Türk-Alman Üniversitesi Öğretim Üyesi Tacettin Kutay da Aksa Tufanı’nın İsrail’in eylemlerinin bir sonucu olduğunu aktardı. Türkiye’siz bir çözümün mümkün olmadığını ve riskler barındırdığını ileri süren Kutay şöyle temellendirdi: 
 
“Ne olursa olsun sivillerin zarar görmesi üzücü ve kabul edilemez. Ancak İsrail-Filistin hattı İsrail’in barbarlıkları nedeniyle kontrolden çıkan bir hatta dönüştü. Hem Batı Şeria’da hem de Gazze’de İsrail’in haksız, hukuksuz ve insanlık dışı eylemlerini artırması bu tepkiyi doğurdu. Mescid-i Aksa baskınları, işgaller ve sivillere yönelik baskılar; bunların karşılık görmemesi beklenemezdi. Bu basınç sonunda şiddetli bir biçimde vuku buldu. Bir bilgim olmamasına rağmen burada İran ve Rusya gibi dış aktörlerin de parmağının olduğunu düşünüyorum. Hamas, Hizbullah ve İslami Cihad örgütleri üzerinden bir dahlin olduğunu zannediyorum. Bu hatta Türkiye’nin olmadığı bir dış dahlin hem Filistin hem de bölge için riskli olduğu kanısındayım. Çünkü Kudüs davasında Türkiye’nin büyük emekleri var ve oynayabileceği rol de o eksende faydalar sağlayacaktır. Artuk Bey’den gelen bin yıllık bir tesirimiz var.” 
 

‘YÜKSELTİLEN IRKÇILIK BUGÜNLERE BİR HAZIRLIKMIŞ’ 
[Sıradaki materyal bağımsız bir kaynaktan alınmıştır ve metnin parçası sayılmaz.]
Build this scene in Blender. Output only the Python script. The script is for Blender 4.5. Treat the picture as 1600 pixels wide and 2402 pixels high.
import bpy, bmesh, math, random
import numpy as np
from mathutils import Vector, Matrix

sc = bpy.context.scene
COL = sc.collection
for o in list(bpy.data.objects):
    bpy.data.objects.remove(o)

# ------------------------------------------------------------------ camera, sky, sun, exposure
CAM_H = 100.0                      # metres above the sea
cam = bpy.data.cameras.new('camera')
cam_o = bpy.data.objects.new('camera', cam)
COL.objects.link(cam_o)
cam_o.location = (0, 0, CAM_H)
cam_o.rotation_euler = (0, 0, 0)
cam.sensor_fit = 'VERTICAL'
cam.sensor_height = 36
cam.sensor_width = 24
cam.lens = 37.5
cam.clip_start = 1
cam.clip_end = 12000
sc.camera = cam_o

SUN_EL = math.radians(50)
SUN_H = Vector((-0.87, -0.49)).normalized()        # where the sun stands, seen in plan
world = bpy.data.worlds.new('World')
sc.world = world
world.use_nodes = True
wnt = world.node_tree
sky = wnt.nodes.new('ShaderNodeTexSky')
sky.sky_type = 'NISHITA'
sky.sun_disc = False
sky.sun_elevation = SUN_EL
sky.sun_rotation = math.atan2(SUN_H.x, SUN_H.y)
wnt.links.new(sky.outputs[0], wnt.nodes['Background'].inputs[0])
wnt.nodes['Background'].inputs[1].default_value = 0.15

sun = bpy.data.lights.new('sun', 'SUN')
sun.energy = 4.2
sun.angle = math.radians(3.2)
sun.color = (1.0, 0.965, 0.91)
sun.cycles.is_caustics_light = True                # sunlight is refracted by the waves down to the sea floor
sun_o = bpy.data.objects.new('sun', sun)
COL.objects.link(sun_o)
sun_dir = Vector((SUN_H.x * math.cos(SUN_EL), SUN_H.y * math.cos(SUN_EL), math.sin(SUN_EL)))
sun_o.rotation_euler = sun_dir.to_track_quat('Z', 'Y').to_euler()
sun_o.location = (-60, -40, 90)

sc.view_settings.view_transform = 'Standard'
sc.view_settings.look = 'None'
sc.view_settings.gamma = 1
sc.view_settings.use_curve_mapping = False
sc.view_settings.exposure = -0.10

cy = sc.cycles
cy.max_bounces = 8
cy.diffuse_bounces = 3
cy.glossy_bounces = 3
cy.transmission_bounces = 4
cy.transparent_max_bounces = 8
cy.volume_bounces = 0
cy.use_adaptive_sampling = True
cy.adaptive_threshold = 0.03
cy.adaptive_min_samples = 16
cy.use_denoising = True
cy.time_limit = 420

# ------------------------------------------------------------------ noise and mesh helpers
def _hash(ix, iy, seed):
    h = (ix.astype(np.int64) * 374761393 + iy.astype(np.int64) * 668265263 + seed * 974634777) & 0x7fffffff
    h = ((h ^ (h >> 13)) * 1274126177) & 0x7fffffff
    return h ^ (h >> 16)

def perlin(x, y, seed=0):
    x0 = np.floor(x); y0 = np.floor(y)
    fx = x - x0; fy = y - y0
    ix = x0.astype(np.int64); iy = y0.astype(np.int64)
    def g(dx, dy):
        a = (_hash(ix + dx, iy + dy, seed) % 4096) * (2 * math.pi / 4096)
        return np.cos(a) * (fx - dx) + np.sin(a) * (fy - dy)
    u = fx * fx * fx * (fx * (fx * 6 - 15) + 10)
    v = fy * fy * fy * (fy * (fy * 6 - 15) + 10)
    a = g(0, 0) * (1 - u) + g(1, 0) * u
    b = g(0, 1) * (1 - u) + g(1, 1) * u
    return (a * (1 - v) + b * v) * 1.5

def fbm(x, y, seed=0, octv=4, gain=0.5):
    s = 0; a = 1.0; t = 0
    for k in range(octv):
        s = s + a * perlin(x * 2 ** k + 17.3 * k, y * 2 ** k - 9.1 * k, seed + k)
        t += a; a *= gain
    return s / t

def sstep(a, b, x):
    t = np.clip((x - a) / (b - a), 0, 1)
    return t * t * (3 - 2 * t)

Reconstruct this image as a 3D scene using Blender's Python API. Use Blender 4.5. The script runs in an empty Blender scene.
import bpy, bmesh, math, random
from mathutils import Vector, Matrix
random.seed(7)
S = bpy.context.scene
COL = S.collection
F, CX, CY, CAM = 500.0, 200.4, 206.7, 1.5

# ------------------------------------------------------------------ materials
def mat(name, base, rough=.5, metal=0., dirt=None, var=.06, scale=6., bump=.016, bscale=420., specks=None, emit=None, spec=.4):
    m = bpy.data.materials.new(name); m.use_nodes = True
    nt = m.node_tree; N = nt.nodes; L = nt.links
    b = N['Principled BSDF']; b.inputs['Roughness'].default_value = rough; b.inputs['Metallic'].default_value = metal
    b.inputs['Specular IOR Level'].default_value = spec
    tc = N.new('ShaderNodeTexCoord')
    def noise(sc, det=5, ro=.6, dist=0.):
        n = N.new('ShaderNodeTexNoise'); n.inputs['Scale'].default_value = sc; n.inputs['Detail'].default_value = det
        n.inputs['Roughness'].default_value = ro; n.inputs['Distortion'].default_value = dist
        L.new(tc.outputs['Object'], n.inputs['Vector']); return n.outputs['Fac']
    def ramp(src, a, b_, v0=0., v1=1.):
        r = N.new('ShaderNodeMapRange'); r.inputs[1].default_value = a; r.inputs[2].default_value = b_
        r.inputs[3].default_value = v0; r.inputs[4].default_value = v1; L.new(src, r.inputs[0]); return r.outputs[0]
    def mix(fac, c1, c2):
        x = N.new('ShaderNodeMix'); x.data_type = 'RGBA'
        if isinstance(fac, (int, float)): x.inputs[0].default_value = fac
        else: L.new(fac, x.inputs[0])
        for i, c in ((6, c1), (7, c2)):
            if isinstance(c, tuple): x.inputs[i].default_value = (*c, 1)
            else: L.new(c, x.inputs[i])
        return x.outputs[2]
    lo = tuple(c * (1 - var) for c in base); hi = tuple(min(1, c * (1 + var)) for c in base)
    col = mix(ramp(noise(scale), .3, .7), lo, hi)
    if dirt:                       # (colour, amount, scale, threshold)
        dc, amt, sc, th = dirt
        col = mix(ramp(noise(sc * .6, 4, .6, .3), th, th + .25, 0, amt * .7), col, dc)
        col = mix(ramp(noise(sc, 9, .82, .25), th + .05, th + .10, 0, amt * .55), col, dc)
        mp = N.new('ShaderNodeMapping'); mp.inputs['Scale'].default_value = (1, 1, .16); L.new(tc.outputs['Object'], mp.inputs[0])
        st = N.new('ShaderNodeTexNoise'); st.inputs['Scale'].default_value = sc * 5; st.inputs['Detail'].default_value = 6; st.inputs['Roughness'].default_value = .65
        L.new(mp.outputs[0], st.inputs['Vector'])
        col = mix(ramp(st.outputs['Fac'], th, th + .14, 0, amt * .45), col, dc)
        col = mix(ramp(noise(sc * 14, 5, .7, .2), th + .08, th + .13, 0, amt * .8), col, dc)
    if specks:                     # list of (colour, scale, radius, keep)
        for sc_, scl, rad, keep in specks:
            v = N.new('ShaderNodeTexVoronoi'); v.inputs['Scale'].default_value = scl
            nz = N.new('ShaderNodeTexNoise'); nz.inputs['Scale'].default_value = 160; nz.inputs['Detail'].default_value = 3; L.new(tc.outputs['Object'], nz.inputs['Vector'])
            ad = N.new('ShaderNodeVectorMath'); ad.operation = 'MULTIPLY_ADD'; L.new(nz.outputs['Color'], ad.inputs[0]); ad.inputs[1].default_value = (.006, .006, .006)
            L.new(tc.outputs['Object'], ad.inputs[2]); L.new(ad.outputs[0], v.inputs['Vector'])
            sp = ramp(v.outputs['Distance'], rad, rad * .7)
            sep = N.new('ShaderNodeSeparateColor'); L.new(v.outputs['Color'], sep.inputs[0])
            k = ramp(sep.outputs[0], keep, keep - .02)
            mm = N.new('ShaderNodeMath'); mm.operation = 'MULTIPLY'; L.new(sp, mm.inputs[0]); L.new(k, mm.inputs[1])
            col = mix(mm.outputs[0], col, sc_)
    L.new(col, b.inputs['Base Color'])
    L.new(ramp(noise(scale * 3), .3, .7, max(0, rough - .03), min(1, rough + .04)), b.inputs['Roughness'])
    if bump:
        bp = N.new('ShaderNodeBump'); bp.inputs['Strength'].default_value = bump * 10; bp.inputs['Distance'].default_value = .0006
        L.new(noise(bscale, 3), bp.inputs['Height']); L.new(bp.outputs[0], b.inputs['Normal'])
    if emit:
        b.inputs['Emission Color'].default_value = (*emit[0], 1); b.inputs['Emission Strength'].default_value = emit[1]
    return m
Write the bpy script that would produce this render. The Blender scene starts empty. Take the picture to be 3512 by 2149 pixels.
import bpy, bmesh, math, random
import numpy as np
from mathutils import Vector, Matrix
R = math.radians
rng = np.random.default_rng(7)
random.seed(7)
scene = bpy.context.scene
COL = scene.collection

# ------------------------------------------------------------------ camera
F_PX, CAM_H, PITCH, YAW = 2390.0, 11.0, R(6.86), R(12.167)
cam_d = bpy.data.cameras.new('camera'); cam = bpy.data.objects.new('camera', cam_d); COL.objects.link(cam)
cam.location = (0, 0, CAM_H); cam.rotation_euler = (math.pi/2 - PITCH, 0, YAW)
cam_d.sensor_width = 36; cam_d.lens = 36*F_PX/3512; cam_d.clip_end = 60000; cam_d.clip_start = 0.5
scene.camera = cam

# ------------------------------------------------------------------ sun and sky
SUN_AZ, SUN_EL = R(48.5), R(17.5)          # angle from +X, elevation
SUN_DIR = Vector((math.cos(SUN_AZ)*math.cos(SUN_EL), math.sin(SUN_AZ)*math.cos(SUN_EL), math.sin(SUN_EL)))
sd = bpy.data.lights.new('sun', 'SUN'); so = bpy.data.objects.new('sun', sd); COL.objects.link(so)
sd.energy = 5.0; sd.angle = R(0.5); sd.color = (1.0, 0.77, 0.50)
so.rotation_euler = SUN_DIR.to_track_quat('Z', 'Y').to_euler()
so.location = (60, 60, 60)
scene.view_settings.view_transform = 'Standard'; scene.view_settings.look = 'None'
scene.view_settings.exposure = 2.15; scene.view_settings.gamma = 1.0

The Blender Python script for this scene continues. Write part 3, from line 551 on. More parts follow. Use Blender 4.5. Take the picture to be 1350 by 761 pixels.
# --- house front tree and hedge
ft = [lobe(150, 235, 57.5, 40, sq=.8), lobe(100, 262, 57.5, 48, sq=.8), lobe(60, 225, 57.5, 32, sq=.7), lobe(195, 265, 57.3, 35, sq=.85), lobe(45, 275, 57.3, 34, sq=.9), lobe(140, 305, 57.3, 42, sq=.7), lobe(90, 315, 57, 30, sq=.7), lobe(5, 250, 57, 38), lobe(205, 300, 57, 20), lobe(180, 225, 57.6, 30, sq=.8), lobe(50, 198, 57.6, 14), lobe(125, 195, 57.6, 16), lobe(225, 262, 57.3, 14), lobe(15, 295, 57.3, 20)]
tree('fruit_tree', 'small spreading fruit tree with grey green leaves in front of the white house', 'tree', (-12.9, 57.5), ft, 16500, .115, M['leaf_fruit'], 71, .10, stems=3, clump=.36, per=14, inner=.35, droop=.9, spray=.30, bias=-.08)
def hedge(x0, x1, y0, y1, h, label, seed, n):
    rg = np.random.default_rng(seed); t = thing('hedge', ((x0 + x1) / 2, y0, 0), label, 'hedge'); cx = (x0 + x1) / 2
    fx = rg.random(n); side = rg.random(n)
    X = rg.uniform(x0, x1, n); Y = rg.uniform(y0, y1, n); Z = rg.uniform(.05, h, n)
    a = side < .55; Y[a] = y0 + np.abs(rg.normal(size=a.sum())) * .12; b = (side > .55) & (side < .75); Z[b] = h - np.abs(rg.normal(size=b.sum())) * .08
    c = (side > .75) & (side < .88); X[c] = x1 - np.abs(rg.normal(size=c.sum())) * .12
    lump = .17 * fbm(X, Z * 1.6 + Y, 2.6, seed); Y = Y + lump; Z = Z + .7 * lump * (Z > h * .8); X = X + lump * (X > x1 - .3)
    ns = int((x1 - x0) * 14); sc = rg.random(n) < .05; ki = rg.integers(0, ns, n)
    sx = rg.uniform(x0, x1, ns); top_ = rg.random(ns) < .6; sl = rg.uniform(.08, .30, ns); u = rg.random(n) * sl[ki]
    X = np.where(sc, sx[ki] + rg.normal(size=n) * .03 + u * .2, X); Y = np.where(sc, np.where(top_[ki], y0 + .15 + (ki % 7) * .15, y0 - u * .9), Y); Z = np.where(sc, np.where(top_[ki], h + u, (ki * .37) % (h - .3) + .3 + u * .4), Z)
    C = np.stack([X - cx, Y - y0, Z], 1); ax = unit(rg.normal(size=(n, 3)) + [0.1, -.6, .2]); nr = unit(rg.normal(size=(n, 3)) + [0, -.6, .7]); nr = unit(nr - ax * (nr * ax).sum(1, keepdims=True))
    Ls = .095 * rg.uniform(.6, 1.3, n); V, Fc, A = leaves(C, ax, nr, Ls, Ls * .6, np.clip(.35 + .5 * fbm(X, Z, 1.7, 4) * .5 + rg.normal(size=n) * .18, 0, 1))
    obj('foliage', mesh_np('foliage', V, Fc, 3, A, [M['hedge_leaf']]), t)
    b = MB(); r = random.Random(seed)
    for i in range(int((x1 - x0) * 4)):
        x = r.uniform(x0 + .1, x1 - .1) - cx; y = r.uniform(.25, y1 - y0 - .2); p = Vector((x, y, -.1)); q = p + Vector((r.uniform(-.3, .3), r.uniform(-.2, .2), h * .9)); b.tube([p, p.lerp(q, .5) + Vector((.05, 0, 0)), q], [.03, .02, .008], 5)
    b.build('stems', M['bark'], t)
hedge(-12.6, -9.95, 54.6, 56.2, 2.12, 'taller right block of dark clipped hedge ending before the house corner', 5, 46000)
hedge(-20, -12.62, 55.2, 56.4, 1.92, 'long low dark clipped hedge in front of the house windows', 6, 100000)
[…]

Tacettin Kutay, sosyal medyada ve kimi televizyon yayınlarda ortaya çıkan İsrail yanlısı tutumları da eleştirdi. Son zamanlarda görülen ırkçılık ve Arap düşmanlığının bölgesel gelişmelere yönelik bir hazırlık olduğunu iddia eden Kutay, Zafer Partisi ve İYİ Parti’ye yakın çevrelerde İsrail savunuculuğu olmasının şaşırtıcı olmadığını dile getirdi: 
 
“Öyle görünüyor ki Türkiye’deki son zamanlarda yükseltilen ırkçılık ve Arap karşıtlığı bugünlere yönelik bir hazırlıkmış. Çünkü Türkiye’de eskiden böyle bir İsrail yanlılığı yoktu. Filistin davası ve İsrail siyonizmine karşı mücadele Türk sol ve sağ siyasi hareketlerinin ortak noktalarından biriydi. Bu yükseltilen siyonizm taraftarlığında da Zafer Partisi ve İYİ Parti’ye mazhar grupların ön plana çıkması şaşırtıcı değil. ‘Rabbim İsrail ordusunu korusun’ diyebilecek, Araplara yönelik galiz hakaretleri ağza alabilecek kadar şaşırmışlar. Bizim bu meseledeki taraftarlığımız İsrail’in Yahudi, Filistin’in Müslüman ve Arap olmasından kaynaklı değildir. Yahudiler de Araplar da aziz milletlerdir. Buradaki tutumumuzun sebebi İsrail’in haksız, hukuksuz ve insanlık dışı işgal ve eylemleridir. İsrail’in barbarlığına karşıyız ancak İsrail ahalisinin de zarar görmemesini temenni ediyoruz.”